Carlo
Carlo

Reputation: 25959

Best practices to design classes to represent database tables

This may be a dumb question, but I've always wondered what's the best way to do this.

Suppose we have a database with two tables: Users and Orders (one user can have many orders), and in any OOP language you have two classes to represent those tables User and Order. In the database it's evident that the 'order' will have the 'user' ID because it's a one to many relationship (because one user can have many orders) and the user won't have any order ID. But in code what's the best practice out of the following three?

a) Should the user have an array of Orders?
b) Should the order have the user ID?
c) Should the order have a reference to the user object?
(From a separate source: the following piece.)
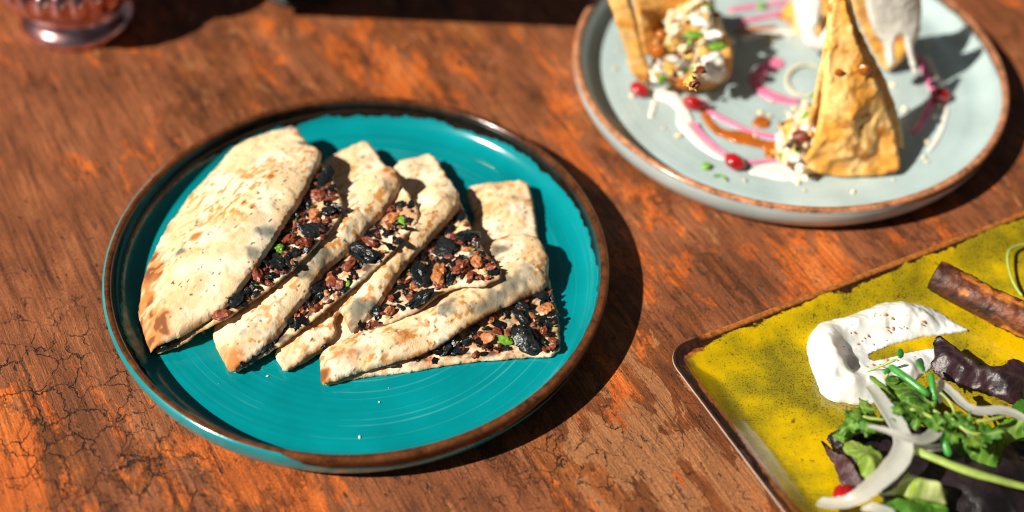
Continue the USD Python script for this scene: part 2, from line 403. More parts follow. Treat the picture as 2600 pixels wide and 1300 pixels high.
# yellow glaze: paint = (rim distance with drips, brown edge tone, painted rim highlight)
mat('yellow_glaze', {
    'a': ('attribute', {'attribute': 'paint'}), 's': ('separate_xyz', {}), 'tc': ('geometry', {}),
    'n': ('noise_texture', {'scale': 24.0, 'detail': 5.0, 'roughness': .6}),
    'y': ('rgb_ramp', {'ramp': [(.38, (.22, .185, .010)), (.50, (.38, .285, .005)), (.63, (.66, .43, .001))]}),
    'v': ('noise_texture', {'scale': 190.0, 'detail': 4.0, 'roughness': .6}), 'vm': ('map_range', {'from_min': .645, 'from_max': .70, 'to_max': .85, 'clamp': True}),
    'v2': ('noise_texture', {'scale': 1100.0, 'detail': 2.0}), 'v2s': ('math', {'math_type': 'multiply_add', 'value2': -.45}), 'v2m': ('map_range', {'from_min': .34, 'from_max': .44, 'to_max': .75, 'clamp': True}),
    'vx': ('math', {'math_type': 'maximum'}), 'spk': ('mix_color', {'b': (.10, .045, .006)}),
    'fn': ('noise_texture', {'scale': 600.0, 'detail': 3.0}), 'fa': ('math', {'math_type': 'multiply_add', 'value2': .5}),
    'bm': ('map_range', {'from_min': .2, 'from_max': .5, 'clamp': True}),
    'br': ('rgb_ramp', {'ramp': [(0, (.42, .15, .035)), (.32, (.36, .11, .02)), (.5, (.035, .014, .008)), (1, (.06, .02, .006))]}),
    'bn': ('noise_texture', {'scale': 350.0, 'detail': 5.0, 'roughness': .7}), 'bt': ('map_range', {'from_min': .3, 'from_max': .7, 'to_min': .35, 'to_max': 1.5}),
    'b1': ('vector_math', {'math_type': 'scale'}), 'mix0': ('mix_color', {}), 'mix': ('mix_color', {'b': (.80, .66, .56)}), 'bump': ('bump', {'strength': 1.0, 'distance': .00012}),
    'p': ('principled_bsdf', {'roughness': .14, 'coat_weight': .3, 'coat_roughness': .04})},
    [('a.vector', 's.vector'), ('tc.position', 'n.vector'), ('n.fac', 'y.fac'), ('tc.position', 'v.vector'), ('v.fac', 'vm.value'), ('tc.position', 'v2.vector'), ('n.fac', 'v2s.value1'), ('v2.fac', 'v2s.value3'), ('v2s.value', 'v2m.value'),
     ('vm.result', 'vx.value1'), ('v2m.result', 'vx.value2'), ('vx.value', 'spk.fac'), ('y.color', 'spk.a'),
     ('tc.position', 'fn.vector'), ('fn.fac', 'fa.value1'), ('s.x', 'fa.value3'), ('fa.value', 'bm.value'), ('s.y', 'br.fac'), ('tc.position', 'bn.vector'), ('bn.fac', 'bt.value'),
     ('br.color', 'b1.vector1'), ('bt.result', 'b1.scale'), ('bm.result', 'mix0.fac'), ('b1.vector', 'mix0.a'), ('spk.result', 'mix0.b'), ('s.z', 'mix.fac'), ('mix0.result', 'mix.a'), ('mix.result', 'p.base_color'),
     ('bn.fac', 'bump.height'), ('bump.normal', 'p.normal')])
mat('rose_metal', {'g': ('texture_coordinate', {}), 'n': ('noise_texture', {'scale': 90.0, 'detail': 4.0}),
                   'r': ('rgb_ramp', {'ramp': [(.35, (.52, .20, .19)), (.6, (.90, .56, .56))]}), 'b': ('bump', {'distance': .00012, 'strength': 1.0}),
                   'p': ('principled_bsdf', {'metallic': 1.0, 'roughness': .2})},
    [('g.object', 'n.vector'), ('n.fac', 'r.fac'), ('r.color', 'p.base_color'), ('n.fac', 'b.height'), ('b.normal', 'p.normal')])


# ------------------------------------------------------------------ table
gx, gy = np.meshgrid(np.linspace(-.9, .9, 300), np.linspace(.1, 1.4, 220)); nx_, ny_ = 300, 220
tv = np.column_stack([gx.ravel(), gy.ravel(), np.zeros(gx.size)])
idx = np.arange(gx.size).reshape(ny_, nx_)
tf = np.vstack([np.column_stack([idx[:-1, :-1].ravel(), idx[:-1, 1:].ravel(), idx[1:, 1:].ravel()]), np.column_stack([idx[:-1, :-1].ravel(), idx[1:, 1:].ravel(), idx[1:, :-1].ravel()])])
bd = np.r_[idx[0, :], idx[1:, -1], idx[-1, -2::-1], idx[-2:0, 0]]                     # skirt and underside of the slab
lowv = tv[bd] - (0, 0, .04); nb_ = len(tv)
tv = np.vstack([tv, lowv, [[0, .75, -.04]]]); m_ = len(bd); k_ = np.arange(m_); k2 = (k_ + 1) % m_
tf = np.vstack([tf, np.column_stack([bd[k_], nb_ + k_, nb_ + k2]), np.column_stack([bd[k_], nb_ + k2, bd[k2]]), np.column_stack([nb_ + k2, nb_ + k_, np.full(m_, nb_ + m_)])])
tone = np.zeros((len(tv), 3))


def wear(ch, spots):
    for u, v, r, k in spots:
        p = P(u, v)[:2]; d = tv[:, :2] - p
        a = math.radians(-60); al, ac = d @ (math.cos(a), math.sin(a)), d @ (-math.sin(a), math.cos(a))
        tone[:, ch] += (1.25 * k if ch == 0 else k) * np.exp(-((al / 1.5) ** 2 + ac ** 2) / (r * r))


tone[:, 0] = -.030 + .03 * sstep(tv[:, 1], .55, .7)
tone[:, 2] = .0
wear(0, [(950, 80, .035, .10), (650, 60, .03, .06), (1000, 215, .03, .10), (1400, 200, .03, .06), (1500, 380, .03, .12), (1640, 500, .03, .09), (350, 400, .035, .06), (1700, 760, .045, .10), (2050, 640, .022, .16), (2180, 700, .03, .12), (2420, 590, .02, .16), (1900, 620, .02, .06), (130, 1120, .05, .08),
          (40, 1050, .03, .08), (330, 1180, .04, .07), (620, 1180, .022, .15), (700, 1270, .025, .14), (820, 1260, .025, .12), (50, 1290, .03, .09), (1560, 1050, .015, .10), (1420, 1260, .015, .10), (100, 640, .04, -.06), (150, 820, .05, -.07), (1250, 1230, .04, -.05)])
wear(2, [(1650, 1000, .035, .10), (1720, 1150, .04, .12), (1600, 1250, .04, .10), (1780, 1250, .03, .10), (1500, 1080, .02, .06), (600, 200, .06, .05), (1100, 120, .05, .05), (250, 1150, .05, .06), (120, 700, .08, -.08), (60, 450, .07, -.08), (1050, 1250, .05, -.06), (350, 950, .04, -.05)])
tone[:, 1] = -.12
wear(1, [(120, 1000, .07, .11), (330, 1120, .06, .14), (250, 1250, .06, .12), (1380, 1180, .06, .14), (1500, 1230, .05, .12), (1850, 1240, .05, .12), (1000, 1270, .04, .10), (60, 880, .05, .10), (1700, 700, .05, .05)])
obj('table', (tv, tf), 'table_paint', smooth=30 and True, color=tone, label='weathered wooden table top with crackled brown paint worn to orange', category='table')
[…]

Or are there more efficient ways to tackle this? I've always done it in different ways, they all have both pros and cons, but I've never asked an expert's opinion.

Thanks in advance!

Upvotes: 3

Views: 486

Answers (2)

Mark Fraser
Mark Fraser

Reputation: 3198

You are asking about what is known as "object relational mapping" (ORM). I think the best way to learn what you want to learn is to look at some well established ORM libraries [such as ActiveRecord(Ruby) or Hibernate (Java)] and see how they do it.

With that in mind:

a) If the application requires it there should be access to an array (or similar enumeration) of objects representing the users orders through the user object. However this will usually best involve lazy loading (i.e. the orders will usually not be pulled from the database when the user pulled from the database....the orders will be subsequently queried when the application needs access to them). After objects are lazy loaded they can be cached by the ORM to eliminate the need for further queries on that istantiation.

b) Unless for performance reasons you only pull specific columns you're usually going to pull all columns when pulling an order. So it would include the user id.

c) Answer a applies to this as well.

Upvotes: 0

jamesmortensen
jamesmortensen

Reputation: 34038

In this instance, the User could have an array of orders if you're performing operations on the User that also involves orders that they own.

Whenever I design my classes, objects that are related contain pointers to each other, so I can access the Orders from the User and the User from an Order.

I don't believe there is a best practice as it really depends on what you're trying to accomplish. With Users and Orders, I could see you starting with an Order and needing to access the User and vice versa; therefore, in your situation it sounds like you should map the objects both ways.

One word of warning, just be careful not to create a circular reference. If you delete both objects without removing the reference, it could create a memory leak.